60| Little Rock Central High School

60 years later and the influence of Little Rock Central High School is still influencing schools in America to do the right thing. In Georgia, there are still segregated proms and student activities. In a social studies class at my school, one of the scholars view of rural areas is that many of the citizen there voted for President Trump because that is the type of America they want. The larger perspective is we have to receive the view of opposition because we want everyone to have freedom of speech. Yes, we get freedom of speech but not hate speech. Hate speech is not acceptable ever. This country has empowered people like Donald Trump to spew hate speech and it’s empowered others to feel as if this type of behavior is okay.

Here’s why the Little Rock Central High integration influence is still relevant today:


Our children need equity just as much as equality. Too often our children don’t receive the resources and tools needed to achieve higher levels of success. It is our job to ensure the educational system provides children what they need based on their way of learning.

Separate and Unequal 

The battle of the zip codes. In Atlanta you can see clear differences in the resources and educational impact between North and East schools to South and West schools. It’s not just the schools. It’s evident in economic development, small business support, community building, family development all which impact the success of schools. The stigmas and stereotypes of south and west schools also negatively impacts the vision people have of the schools. It is also used to further separate educational access for all students.


Working as a middle school Assistant Principal I am focused on ensuring our scholars are ready for high school. The middle school program must be structured, organized and well planned especially since these are critical and challenging years. The lessons learned here elevates the level of success our scholars will meet in high school. The middle school also begins the break of family engagement. It’s during these years that we need a lot of family and community engagement.  We need parents, coaches, mentors and community supporters heavily involved to present positive images of success in all areas of life for our scholars.
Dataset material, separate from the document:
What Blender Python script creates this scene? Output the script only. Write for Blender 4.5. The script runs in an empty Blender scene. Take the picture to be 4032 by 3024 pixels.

Readiness begins here just like the fundamental of learning begin in the elementary level. However our challenges is with teacher quality. Our schools still must advocate and fight for quality teachers. Teacher quality determines how prepared our scholars will be. It influences how stakeholders are engaged and most importantly is determines how the vision will be carried out.

As we celebrate the 60th Anniversary of the Little Rock Central High Integration, we must continue to lift every voice, advocate for educational access, equity and equality for all of our children.





  1 comment for “60| Little Rock Central High School

  1. Paula Matabane
    September 30, 2017 at 6:33 pm

    As someone who remembers Little Rock and Central High through the lens of an admiring and inspired first or second grader in an all-black segregated private school in Atlanta (black public elementary schools were on the “swing system”, i.e. 1/2 a day school for each student because of overcrowding — so black teachers taught two full classrooms each day), I agree with you but think your focus is a bit skewed but not wrong.

    I know firsthand the negative impact of inadequate and unequal facilities — for one semester I sat on the floor of my overcrowded 8th grade English class at Washington High in the early 1960’s. I sat in the same classroom desks that Martin Luther King, Jr. did decades earlier. But unequal facilities were greatly (not completely) offset (not excused or accepted) by three things — parental involvement and discipline of children by parents and teachers; community commitment to our education; and sympathetic if not empathetic teachers who understood the mentality and challenges we faced.

    I grew up in a family with multi-generations of educators and I am the parent of a now adult daughter. I think the basic problem of black public education begins at home and in the community. Then it migrates to the level of municipal governance allocations and policies, teacher preparation, local school leadership, etc. I took my daughter out of a well equipped magnet public high school (in the Washington, DC suburbs) because of the predominance of thug life practiced by her male and female classmates. Government policies, financial resources, and laws enacting equity and equality are necessary but they can’t save you. Unless schools are redesigned to take on the re-education of bombed out parents nothing much will change with the addition of more computers and smart boards. Smart parents who can afford it will not sacrifice their children to schools overrun by thug life. Those are the very parents you need.